Phillies have fourth-highest attendance through first month of season
The Phillies are once again the hot ticket in town.
Maybe it’s the signing of Bryce Harper. Maybe it’s the new vegan cheesesteak.
Whatever the reason, attendance at Citizens Bank Park is way up through the first month of the Phillies season. The team is averaging 36,995 fans in its first 17 home games, compared to just 25,810 through the first 16 last year.
The 37,000 mark gives the Phillies the fourth-highest average attendance in MLB so far, trailing just the Dodgers, Cardinals and Yankees.
Last season, attendance at Citizens Bank Park climbed slightly throughout the summer and ended up averaging out at 27,318. The Phillies finished right near the middle of the pack, with the 17th-best attendance, according to ESPN.
And that was an improvement over 2017, when the Phillies won just 66 games. They averaged 24,118 per home game, and fewer than 2 million people entered the park. That mark was good for seventh worst in MLB.
The Phillies are 16-13 through April 30. That record is identical to the record they held at the end of April last year. However, as my colleague Bob Brookover points out, the team is in a much better position to maintain that success this season than it was last year.
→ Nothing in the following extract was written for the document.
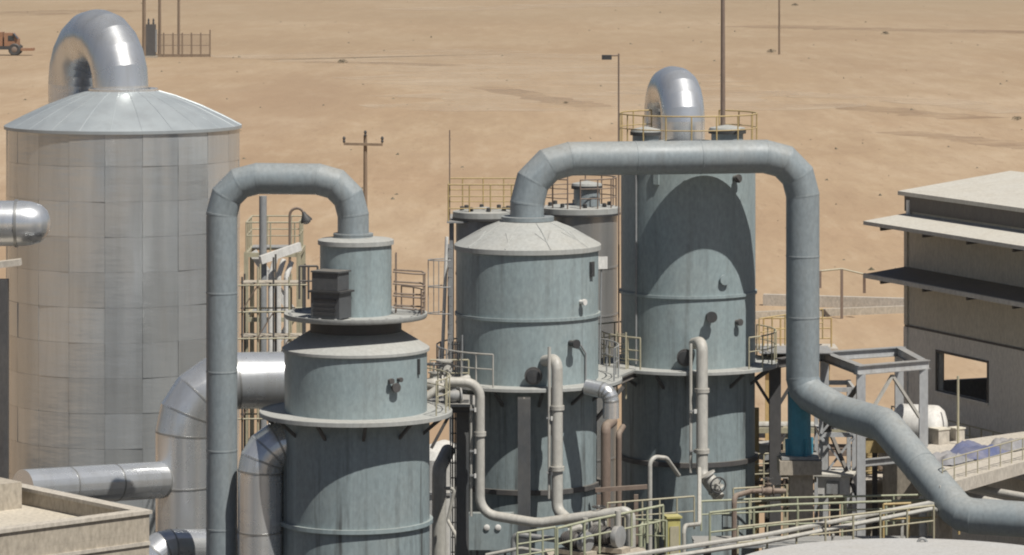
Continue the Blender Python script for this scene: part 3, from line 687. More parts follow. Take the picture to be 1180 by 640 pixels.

“I think it feels like two different teams,” Kapler said after a win over the Marlins on Sunday. “In all fairness, last year’s club at this point, we were a tad over our skis, relative to this club. I think this [year] is more representative of the club that we are ― and I think we can be even better than we have been in April, frankly.”
Owner John Middleton decided, after a late-season collapse after the Phillies were in first place for 39 games, that this season would be one in which they would contend. They went all in.
They signed Harper and Andrew McCutchen and traded for J.T. Realmuto and Jean Segura ― all four of them All-Stars. They signed young ace Aaron Nola to a contract extension, and anticipated that young arms such as Zach Eflin and Vince Velasquez would continue to improve. They added 34-year-old David Robertson to the bullpen.
Now, the Phillies sit one game ahead of the Mets in the NL East, with lots more baseball to play.
“We just feel a lot more experienced,” Hoskins said. “I think some of the expectations on us make it feel different, too. I can tell you, it does not feel the same.”